▶ [Problem]:
Scan the listing below. Report each line that includes "translucent".
** start of Data extract **
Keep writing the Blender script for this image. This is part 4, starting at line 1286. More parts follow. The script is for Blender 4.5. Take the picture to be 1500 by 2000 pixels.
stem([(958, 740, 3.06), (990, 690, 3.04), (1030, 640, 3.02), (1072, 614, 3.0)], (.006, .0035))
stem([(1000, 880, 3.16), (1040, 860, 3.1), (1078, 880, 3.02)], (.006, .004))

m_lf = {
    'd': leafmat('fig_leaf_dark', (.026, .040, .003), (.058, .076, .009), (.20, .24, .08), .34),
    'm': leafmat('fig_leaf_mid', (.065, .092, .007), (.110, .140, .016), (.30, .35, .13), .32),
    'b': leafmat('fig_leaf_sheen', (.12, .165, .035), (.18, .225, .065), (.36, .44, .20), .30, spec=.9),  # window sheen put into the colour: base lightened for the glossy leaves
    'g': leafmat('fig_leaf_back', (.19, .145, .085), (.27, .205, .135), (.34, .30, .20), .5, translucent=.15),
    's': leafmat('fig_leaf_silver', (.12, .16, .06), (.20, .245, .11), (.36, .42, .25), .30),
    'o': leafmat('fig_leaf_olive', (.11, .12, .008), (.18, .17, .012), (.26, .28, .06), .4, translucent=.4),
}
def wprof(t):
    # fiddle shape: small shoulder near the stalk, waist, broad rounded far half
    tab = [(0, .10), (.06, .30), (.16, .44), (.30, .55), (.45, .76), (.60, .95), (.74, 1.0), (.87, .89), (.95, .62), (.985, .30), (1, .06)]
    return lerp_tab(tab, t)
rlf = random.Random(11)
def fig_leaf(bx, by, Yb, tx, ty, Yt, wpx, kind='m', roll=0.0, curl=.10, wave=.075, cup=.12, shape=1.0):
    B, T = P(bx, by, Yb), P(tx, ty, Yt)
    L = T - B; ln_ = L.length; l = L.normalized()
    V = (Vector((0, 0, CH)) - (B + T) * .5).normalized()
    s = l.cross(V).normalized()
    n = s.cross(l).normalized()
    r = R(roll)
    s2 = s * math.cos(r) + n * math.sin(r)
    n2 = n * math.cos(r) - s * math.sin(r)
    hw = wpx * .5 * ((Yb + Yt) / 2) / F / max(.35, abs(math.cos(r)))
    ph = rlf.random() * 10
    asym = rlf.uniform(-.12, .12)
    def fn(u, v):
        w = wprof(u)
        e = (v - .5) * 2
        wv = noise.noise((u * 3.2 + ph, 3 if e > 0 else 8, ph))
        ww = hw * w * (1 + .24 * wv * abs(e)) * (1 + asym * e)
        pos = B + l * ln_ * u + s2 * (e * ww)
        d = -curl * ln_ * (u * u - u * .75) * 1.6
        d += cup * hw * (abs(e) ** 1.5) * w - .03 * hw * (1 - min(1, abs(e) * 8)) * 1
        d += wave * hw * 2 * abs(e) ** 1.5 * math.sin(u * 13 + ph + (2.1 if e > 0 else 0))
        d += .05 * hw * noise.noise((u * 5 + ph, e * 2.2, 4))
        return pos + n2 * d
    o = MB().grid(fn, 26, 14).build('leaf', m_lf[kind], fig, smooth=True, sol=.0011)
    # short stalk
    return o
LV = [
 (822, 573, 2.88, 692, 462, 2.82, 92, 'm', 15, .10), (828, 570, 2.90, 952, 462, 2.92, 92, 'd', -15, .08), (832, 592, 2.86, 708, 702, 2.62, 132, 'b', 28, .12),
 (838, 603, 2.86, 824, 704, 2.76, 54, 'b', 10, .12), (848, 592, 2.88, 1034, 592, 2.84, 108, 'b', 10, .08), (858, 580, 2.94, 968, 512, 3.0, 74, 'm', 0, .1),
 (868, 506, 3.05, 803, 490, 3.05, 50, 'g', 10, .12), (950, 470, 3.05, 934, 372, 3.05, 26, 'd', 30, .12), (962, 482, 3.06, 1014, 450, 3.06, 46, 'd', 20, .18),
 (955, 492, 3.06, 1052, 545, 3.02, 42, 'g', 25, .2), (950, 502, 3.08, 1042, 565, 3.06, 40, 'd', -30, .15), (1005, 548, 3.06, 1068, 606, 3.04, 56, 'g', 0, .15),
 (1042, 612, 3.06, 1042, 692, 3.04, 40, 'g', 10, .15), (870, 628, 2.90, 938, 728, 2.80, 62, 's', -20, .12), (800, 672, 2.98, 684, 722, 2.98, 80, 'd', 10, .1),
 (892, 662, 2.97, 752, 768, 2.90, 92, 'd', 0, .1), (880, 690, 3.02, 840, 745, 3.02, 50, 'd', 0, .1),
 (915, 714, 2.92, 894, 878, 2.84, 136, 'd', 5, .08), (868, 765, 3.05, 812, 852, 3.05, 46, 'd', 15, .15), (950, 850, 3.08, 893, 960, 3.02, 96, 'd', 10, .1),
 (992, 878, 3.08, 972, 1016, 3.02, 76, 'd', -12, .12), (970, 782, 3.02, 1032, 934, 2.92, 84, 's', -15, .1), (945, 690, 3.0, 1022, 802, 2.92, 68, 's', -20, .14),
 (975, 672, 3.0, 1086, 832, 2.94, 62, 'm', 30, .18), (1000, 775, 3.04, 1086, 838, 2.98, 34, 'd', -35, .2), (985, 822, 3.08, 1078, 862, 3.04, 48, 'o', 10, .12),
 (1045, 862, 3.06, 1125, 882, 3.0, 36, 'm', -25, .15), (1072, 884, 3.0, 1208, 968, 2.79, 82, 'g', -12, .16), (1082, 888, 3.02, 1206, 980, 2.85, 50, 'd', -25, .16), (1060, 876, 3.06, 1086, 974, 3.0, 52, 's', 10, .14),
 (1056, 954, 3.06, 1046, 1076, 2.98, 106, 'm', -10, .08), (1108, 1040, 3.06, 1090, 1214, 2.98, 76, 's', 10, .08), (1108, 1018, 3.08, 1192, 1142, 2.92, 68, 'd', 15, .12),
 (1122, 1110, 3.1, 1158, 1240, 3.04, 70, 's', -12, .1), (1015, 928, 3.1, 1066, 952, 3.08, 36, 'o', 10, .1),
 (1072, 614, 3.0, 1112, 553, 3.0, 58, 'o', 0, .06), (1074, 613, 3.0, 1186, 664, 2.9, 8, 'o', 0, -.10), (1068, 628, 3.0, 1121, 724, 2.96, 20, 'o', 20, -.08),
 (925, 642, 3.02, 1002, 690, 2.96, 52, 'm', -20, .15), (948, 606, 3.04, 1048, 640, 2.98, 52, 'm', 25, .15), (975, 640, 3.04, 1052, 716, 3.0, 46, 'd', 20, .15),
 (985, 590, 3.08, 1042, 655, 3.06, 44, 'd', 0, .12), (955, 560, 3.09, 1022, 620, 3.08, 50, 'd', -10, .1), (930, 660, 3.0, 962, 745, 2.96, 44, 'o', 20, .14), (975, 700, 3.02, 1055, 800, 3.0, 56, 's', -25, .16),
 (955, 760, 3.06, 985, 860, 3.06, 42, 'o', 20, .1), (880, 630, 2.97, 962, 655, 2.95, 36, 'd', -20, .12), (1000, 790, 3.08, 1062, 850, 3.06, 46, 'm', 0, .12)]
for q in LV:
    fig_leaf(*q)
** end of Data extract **
▶ [Response to the exercise]:
    'g': leafmat('fig_leaf_back', (.19, .145, .085), (.27, .205, .135), (.34, .30, .20), .5, translucent=.15),
    'o': leafmat('fig_leaf_olive', (.11, .12, .008), (.18, .17, .012), (.26, .28, .06), .4, translucent=.4),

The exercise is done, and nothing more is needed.